Leadership Confidence

Leadership confidence is an integration process.  Beyond the tasks of your executive role, who you are as a leader is as much a matter of awareness and attentive design and sculpting as it is a development process.
Personal and professional development as a leader involves intentional integration.  Notice, as you observe leaders around you and in the media, if these leaders are leading from one of three primary internal leadership domains: their head, their heart, or their gut. Once you start paying attention, it’s fairly obvious which type of leader they are. Of course, as multi-dimensional human beings, all of us are capable of leading from all three domains, but most people gravitate towards the one that is easiest, most familiar, and most comfortable for them.  It’s all unconscious, and automatic.
Experiment with it for yourself.  Which one are you primarily?  If you’re not sure, ask someone you trust who has seen you lead.
Head: You’re intellectual, logical, knowledgeable, and a problem-solver.
Heart: You’re relational, empathetic, compassionate, and care deeply.
Gut: You’re instinctive, reactionary, quick-reflexes, and decisive.

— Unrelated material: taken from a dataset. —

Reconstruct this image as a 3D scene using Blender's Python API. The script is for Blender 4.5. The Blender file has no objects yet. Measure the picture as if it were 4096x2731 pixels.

What’s possible if you consciously choose to lead from one or more of your non-primary leadership domains based on the situation you’re facing? Can you experiment with trying to lead from one of the other domains?  For example, if you’re a head leader, can you bring forth your own personal expression of heart leadership or gut leadership for different scenarios?
True leadership confidence comes from mastering the ability to integrate all three for a meaningful external purpose. Whether that purpose is to influence, to guide, or to serve, your reasons why you wish to integrate matter.  What is the impact you wish to have that is important enough to develop your skill of integration?
What have you discovered about leadership and yourself at those times when you’ve integrated your head, heart, and gut successfully?